Später nimmt mich Shimizu mit zur Militärbasis Chiyoda, wo die Kaserne steht. Vor dem Tor inmitten von Zuckerrohrplantagen haben die Aktivisten ihre Transparente aufgestellt. Auf einem ist zu lesen: »Wir sind gegen die EKF-Abteilung.« EKF steht für »elektronische Kriegführung« und umfasst etwa die elektronische Aufklärung. Die EKF-Abteilung wird in Kürze hierher verlegt werden, die Militarisierung der Insel schreitet weiter voran.

Dagegen wehrt sich auch Shimoji Akane, die 20 Autominuten von Chiyoda entfernt neben dem anderen Teil des Stützpunkts lebt, der unter anderem zwei Munitionslager beherbergt. Ein drittes ist noch im Bau. Shimoji ist seit drei Jahren Stadtparlamentarierin. Die Diskussion dreht sich schnell um die Langstreckenraketen, die Kishida an verschiedenen Orten in Japan – eventuell schon nächstes Jahr – aufstellen lassen will, um feindliche Basen ausschalten zu können, bevor von dort zum Erstschlag ausgeholt werden kann.
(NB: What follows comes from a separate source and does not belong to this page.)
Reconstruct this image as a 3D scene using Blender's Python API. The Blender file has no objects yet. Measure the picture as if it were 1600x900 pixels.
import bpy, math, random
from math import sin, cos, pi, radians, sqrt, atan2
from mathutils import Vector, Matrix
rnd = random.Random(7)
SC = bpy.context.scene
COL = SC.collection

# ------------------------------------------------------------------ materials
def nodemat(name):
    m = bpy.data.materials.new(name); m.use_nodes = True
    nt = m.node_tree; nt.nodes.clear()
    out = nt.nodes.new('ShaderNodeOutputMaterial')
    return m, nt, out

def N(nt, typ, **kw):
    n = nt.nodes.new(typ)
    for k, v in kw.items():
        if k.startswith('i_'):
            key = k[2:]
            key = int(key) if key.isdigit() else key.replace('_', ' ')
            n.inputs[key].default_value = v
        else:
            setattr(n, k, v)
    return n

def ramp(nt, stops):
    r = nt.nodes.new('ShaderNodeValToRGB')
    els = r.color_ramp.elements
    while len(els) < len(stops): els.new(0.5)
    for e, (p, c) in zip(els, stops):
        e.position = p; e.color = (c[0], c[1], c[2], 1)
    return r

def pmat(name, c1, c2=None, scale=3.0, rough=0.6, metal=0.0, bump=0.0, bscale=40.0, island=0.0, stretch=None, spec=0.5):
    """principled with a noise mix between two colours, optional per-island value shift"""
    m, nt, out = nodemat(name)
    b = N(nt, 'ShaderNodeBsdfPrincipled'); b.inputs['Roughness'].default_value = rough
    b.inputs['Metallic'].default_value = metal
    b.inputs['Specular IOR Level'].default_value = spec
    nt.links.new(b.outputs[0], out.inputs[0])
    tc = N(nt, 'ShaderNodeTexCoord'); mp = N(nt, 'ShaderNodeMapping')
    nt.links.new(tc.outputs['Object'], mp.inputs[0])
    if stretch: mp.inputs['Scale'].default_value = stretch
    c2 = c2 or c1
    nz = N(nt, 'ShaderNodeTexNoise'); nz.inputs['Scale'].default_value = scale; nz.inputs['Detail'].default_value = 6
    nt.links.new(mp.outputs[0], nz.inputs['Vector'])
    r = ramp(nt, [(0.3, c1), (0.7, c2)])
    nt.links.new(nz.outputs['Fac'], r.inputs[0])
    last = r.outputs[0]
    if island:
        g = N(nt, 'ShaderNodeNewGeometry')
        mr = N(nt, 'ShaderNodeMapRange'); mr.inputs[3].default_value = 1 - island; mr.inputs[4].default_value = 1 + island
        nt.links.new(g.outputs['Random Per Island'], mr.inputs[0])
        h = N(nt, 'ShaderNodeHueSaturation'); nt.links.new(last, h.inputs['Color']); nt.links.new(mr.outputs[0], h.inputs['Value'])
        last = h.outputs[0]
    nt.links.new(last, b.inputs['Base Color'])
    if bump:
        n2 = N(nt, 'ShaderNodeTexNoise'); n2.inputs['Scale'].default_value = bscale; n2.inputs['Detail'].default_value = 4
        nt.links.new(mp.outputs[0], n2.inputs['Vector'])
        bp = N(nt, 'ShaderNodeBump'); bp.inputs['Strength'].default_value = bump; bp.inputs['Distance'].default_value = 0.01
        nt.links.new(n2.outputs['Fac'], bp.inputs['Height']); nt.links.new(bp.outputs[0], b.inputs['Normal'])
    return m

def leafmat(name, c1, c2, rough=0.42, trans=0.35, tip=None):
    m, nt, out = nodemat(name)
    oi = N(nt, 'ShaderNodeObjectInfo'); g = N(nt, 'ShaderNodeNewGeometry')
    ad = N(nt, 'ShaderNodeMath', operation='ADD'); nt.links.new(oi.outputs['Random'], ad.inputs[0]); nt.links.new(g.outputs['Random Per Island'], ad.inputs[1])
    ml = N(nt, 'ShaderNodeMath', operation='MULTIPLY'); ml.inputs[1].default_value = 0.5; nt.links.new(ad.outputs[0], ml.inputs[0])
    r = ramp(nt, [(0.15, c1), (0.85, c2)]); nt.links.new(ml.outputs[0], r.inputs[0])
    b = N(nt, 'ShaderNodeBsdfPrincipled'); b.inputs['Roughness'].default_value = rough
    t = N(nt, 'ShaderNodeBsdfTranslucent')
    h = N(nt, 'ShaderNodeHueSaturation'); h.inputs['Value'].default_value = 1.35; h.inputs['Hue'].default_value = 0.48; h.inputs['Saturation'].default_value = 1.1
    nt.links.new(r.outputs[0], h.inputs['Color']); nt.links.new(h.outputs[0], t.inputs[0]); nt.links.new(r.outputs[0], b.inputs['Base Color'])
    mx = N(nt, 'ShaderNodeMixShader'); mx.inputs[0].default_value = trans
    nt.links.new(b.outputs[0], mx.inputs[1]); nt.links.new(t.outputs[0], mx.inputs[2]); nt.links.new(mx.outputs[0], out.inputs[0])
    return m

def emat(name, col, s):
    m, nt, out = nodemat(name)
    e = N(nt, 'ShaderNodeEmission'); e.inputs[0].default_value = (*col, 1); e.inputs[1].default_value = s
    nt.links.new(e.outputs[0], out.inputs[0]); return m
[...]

Natürlich sei auch Miyako-jima eine Kandidatin, meint Shimoji, doch einiges spreche auch dagegen, etwa die schmalen Straßen.

Was ihr größere Sorgen bereitet, ist eine vor kurzem eingegangene Meldung: Die Regierung in Tokio plant, im Falle eines Krieges die Bevölkerung der Miyako-Inseln ins tausend Kilometer entfernte Kumamoto auf Kyushu zu evakuieren. »Nicht ausgeschlossen, dass wir danach nie mehr zurückkehren können«, meint Shimoji. Auch so lässt sich lokaler Widerstand brechen.